What’s the Secret Sauce Today?


May 2011
Eugene Carr

 

 


It’s hard to have a serious conversation these days with an Executive Director without talking about the rash of bankruptcies, closings, and financial stress arts groups are under. And yet, for each example there seems to be an equally compelling example of an organization that’s doing extraordinarily well. It’s hard to pull apart real lessons here, but I’m going to try, based on a few recent encounters.

Earlier in the week, I spoke with the ED of a struggling symphony orchestra that was facing a six-figure deficit and rising. She told me she’s worried they may not pull through, because they have also lost hundreds of thousands of dollars of corporate and other funding, and her community has more than 15 percent unemployment. Dire circumstances indeed!

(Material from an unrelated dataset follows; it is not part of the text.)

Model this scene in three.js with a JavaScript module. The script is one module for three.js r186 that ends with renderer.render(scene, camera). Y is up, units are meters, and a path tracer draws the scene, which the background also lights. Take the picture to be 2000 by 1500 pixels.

But then she went on to describe how her ticket sales  — particularly online ticket sales — are through the roof. They recently did a program that was more pops-oriented than their typical classical fare (something she fought hard for) and the program sold fantastically well. (We’re especially pleased because they just started using PatronManager CRM to sell subscriptions and single tickets online, and they have seen their online sales grow dramatically.) She was particularly thrilled that she could identify many of those online buyers as completely new patrons. She concluded by saying that she’s betting on the revival of her organization via earned income, rather than philanthropy, because that’s the only place where it seems like there can be significant growth, in this economy.

I was then speaking with a trusted and experienced executive who reminded me of the general wisdom in the arts. When describing what EDs think about most of the time, she said to me, “Look, EDs focus their attention on their boards and their major donors first and foremost, and then as a secondary activity they worry about building audiences.” As a former ED myself, I know that there’s a lot of truth to that because in the past, it was a lot harder to increase your ticket sales to fill a financial gap vs. simply asking a board member to write a bigger check.  


I read a blog post last week by Ken Davenport titled “How to to Drive your Non-profit into the Ground,” in which another related issue comes up. It’s about how more and more, Artistic Directors need to realize they must balance audience needs with the financial needs and mission of the organization, and in these economic times, the mission may have to bend a bit.

Frankly, it’s always a balancing act, but if you’re too mission-oriented, you can end up with something like what we’re witnessing at the City Opera, which essentially abandoned any vestige of its old mission (producing staples of the opera repertoire such as “La Boheme” with an occasional venture into more adventurous work) and instead decided on a radically new approach with nothing but daring new operas. But as any arts marketer could have predicted (and many did in conversations when this move was announced), changing the economic engine of your organization in the span of one season is a highly risky move — and sadly the comments I’ve read in The New York Times from the NYCO’s board chair about how they “could have done a better job of marketing”  because ticket sales were lower than expected speaks volumes. As someone in their target market, I think they did a perfectly good job of marketing. Their messaging was all over — online, in print, in direct mail. Trust me, it wasn’t the marketing. I hate how marketing is so often blamed for what it is in fact just bad decision-making.  

A few weeks ago, we published our latest book,
Breaking the Fifth Wall: Rethinking Arts Marketing for the 21st Century and in two recent blog posts (Change Said Another Way and Living in a Time Warp), I’ve echoed our main theme: The world has changed more dramatically in the last ten years than perhaps in the last fifty, and the old rules of arts marketing and audience development don’t apply. Neither do the premises that they rest on. And surviving in this environment requires new approaches.

To this end, more and more organizations are realizing that the decidedly for-profit impulse of filling the house at any cost must be job number one. I’m not suggesting that organizations don’t already think about doing this — but what I am suggesting is that earned income is looking more and more like the newest and best bastion of hope in this economic downturn, and if that’s true, it requires a change of focus and a reallocation of resources.  

When this all works and houses are filled, funders get the message, the audience feels it, board members want to be part of it, and the success fuels itself. I don’t recall ever hearing of an arts organization that regularly sells out its houses going bankrupt. Though earned income only represents 25 to 50 percent of any group’s budget, filling the house has a way of motivating other support.  

The standard marketing techniques of the past — season brochures, telemarketing, ads in the papers — need to be tweaked and revised and integrated with the new. Don’t get me wrong, there’s definitely still a place for all of these things -- but they do need to evolve and become a part of a new holistic view of audience development that is more digital, more social, and moves away from a mass-marketing approach, towards direct marketing instead.

What I talk about in seminars these days is that a great CRM database (that combines all your ticketing, fundraising, and marketing data) coupled with smart and effective e-mail marketing programs, websites, and social media tools will get you quite far along towards these goals. And largely thanks to cloud computing, tools that were formerly only available to the largest organizations are now are affordable for any size institution.  

Look closely at organizations that are thriving today and model them. It seems more the case that when you do, you find smart artistic choices, responsible leadership, and and an emphasis on revenue driven by razor-sharp marketing and a new emphasis on audience development. Those organizations have realized that business as usual isn’t possible any longer and that change is not only necessary, it’s imperative.